### [RECORDED DATA]

· · · · · · ·

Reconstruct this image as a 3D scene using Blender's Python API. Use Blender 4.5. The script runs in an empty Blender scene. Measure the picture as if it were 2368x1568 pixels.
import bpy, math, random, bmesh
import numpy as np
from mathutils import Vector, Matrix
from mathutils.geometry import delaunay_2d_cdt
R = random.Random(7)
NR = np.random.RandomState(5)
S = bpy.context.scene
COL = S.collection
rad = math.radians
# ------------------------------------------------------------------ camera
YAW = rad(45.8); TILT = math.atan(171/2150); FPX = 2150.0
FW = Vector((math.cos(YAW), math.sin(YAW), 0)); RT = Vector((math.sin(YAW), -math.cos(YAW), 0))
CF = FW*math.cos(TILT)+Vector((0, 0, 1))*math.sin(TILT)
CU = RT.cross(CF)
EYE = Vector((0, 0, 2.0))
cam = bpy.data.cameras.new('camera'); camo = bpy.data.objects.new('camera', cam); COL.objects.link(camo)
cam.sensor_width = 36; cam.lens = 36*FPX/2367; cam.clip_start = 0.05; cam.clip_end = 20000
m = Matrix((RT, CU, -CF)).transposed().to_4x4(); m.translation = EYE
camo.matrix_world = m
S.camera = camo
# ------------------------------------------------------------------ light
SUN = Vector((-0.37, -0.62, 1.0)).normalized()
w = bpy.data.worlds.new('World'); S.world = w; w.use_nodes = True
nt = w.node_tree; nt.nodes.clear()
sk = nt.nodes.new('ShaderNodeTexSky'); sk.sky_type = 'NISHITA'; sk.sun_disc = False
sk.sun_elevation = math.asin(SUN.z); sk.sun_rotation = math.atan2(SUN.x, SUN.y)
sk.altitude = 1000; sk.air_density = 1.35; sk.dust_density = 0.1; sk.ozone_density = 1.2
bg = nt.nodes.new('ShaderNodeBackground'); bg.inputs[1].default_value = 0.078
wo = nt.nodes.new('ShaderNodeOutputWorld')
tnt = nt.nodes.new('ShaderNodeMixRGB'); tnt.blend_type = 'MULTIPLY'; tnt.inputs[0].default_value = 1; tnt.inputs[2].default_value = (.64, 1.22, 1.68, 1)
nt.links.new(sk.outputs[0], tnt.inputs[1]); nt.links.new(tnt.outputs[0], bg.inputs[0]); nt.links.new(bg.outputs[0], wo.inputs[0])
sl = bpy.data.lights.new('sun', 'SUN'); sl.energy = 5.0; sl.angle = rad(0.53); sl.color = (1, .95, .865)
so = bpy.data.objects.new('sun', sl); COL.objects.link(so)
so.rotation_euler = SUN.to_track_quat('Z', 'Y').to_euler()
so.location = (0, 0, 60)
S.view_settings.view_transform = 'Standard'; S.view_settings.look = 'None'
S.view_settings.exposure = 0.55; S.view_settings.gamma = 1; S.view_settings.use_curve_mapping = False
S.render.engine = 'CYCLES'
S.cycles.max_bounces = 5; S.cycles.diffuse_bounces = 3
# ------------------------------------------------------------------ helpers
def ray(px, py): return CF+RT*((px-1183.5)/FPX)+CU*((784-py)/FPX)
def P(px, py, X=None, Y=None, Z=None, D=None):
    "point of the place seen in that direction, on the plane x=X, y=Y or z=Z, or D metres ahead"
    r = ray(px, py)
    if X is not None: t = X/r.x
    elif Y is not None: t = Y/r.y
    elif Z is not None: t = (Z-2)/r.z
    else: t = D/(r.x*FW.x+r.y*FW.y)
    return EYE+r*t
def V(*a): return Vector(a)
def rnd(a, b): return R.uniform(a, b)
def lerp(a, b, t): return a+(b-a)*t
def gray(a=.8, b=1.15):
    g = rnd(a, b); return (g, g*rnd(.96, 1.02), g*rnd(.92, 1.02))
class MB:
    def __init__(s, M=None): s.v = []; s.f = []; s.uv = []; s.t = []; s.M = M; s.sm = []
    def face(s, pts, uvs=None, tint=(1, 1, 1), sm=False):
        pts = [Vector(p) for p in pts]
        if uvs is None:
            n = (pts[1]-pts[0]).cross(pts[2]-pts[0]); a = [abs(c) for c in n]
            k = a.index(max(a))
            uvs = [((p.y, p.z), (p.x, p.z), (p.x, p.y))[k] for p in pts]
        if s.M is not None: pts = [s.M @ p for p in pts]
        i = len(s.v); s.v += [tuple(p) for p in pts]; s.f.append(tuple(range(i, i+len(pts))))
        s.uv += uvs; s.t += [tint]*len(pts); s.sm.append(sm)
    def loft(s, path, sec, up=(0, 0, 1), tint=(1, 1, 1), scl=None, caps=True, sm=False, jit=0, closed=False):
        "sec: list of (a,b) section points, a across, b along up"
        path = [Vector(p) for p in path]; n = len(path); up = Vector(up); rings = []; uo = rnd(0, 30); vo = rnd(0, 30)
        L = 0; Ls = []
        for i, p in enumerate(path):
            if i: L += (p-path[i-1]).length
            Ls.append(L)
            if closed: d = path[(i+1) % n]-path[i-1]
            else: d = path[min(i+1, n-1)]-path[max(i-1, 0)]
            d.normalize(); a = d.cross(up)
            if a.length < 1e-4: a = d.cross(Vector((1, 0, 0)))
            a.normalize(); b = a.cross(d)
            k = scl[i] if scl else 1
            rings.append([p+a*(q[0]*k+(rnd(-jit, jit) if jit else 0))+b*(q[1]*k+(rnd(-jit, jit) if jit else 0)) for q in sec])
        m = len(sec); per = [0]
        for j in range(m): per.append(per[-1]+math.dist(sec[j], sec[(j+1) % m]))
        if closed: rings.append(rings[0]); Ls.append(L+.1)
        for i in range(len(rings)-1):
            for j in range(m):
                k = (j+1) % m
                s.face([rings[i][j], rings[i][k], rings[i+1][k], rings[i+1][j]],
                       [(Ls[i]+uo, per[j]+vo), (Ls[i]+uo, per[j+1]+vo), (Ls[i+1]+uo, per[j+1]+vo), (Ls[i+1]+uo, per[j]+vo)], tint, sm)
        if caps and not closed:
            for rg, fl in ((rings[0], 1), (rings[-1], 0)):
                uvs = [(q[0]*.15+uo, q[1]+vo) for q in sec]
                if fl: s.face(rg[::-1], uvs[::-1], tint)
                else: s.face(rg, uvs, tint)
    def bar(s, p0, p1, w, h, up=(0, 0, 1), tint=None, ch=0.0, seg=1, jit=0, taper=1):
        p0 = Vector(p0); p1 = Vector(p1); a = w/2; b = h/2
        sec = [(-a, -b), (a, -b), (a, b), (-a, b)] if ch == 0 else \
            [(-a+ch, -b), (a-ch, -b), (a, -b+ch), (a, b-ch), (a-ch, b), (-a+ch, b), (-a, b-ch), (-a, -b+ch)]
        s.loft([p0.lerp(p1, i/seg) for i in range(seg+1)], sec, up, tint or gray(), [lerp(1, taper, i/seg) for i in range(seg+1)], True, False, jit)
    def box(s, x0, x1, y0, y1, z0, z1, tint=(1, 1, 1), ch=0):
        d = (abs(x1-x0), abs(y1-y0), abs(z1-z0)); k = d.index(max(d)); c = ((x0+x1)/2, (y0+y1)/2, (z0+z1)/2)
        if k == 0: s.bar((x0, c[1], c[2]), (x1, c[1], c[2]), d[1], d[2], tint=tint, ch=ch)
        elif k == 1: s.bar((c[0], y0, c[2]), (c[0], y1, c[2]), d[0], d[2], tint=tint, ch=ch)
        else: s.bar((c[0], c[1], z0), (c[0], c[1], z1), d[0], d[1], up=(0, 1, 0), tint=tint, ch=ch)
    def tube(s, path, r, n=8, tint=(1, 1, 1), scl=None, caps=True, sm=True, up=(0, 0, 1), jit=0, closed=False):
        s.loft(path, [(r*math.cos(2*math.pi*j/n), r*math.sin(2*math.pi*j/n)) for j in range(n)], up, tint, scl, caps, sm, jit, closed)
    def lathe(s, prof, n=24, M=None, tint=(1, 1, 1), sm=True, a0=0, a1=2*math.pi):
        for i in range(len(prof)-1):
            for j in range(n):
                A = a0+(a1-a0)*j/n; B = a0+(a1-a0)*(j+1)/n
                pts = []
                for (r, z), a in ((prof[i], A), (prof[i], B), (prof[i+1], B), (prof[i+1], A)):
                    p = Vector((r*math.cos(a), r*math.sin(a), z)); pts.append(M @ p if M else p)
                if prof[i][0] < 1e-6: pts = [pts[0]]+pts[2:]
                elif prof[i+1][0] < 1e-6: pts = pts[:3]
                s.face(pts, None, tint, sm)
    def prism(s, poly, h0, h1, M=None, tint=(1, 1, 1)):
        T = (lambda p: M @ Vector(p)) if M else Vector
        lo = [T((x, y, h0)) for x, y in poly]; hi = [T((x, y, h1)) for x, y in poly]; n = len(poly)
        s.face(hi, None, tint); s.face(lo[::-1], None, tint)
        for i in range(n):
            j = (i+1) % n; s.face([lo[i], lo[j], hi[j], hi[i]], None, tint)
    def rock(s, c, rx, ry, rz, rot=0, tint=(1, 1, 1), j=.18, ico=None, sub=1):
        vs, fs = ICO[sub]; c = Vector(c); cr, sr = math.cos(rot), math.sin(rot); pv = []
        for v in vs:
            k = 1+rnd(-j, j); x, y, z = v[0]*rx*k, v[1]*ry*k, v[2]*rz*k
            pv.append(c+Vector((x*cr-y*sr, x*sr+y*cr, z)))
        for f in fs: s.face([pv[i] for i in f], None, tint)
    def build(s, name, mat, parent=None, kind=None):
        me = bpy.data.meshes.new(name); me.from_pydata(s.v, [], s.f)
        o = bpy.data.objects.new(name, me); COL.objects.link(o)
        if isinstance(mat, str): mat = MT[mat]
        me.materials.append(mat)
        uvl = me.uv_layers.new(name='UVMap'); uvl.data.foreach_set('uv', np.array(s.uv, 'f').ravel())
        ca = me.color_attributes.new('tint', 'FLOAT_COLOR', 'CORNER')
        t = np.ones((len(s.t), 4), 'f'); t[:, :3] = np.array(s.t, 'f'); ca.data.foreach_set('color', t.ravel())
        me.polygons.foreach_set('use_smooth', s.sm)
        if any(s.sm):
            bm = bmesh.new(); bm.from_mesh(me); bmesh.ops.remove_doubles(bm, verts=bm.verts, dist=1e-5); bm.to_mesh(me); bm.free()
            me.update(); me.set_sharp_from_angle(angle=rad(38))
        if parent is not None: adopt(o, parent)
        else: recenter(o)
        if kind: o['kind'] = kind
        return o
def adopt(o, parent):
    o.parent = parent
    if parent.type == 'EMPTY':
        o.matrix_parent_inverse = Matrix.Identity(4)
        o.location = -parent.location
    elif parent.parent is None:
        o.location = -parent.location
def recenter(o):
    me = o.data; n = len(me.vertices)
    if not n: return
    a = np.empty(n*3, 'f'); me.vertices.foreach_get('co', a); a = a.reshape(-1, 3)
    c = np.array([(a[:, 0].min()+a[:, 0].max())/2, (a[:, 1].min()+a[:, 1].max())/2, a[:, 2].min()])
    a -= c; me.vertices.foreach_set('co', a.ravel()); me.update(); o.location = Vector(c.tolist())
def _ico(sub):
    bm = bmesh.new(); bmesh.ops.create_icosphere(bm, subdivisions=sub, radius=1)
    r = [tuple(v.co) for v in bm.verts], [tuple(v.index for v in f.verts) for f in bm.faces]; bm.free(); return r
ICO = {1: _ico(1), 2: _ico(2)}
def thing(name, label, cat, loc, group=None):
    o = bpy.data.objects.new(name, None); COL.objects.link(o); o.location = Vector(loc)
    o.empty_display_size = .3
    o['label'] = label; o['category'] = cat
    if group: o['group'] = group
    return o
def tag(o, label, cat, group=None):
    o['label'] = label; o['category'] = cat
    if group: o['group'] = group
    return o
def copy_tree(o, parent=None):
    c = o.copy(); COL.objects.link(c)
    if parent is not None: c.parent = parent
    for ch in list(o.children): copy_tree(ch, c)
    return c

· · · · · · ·

### [EXERCISE TASK]
Pull every line containing "scene" from the data.

### [FULL ANSWER]
Reconstruct this image as a 3D scene using Blender's Python API. Use Blender 4.5. The script runs in an empty Blender scene. Measure the picture as if it were 2368x1568 pixels.
S = bpy.context.scene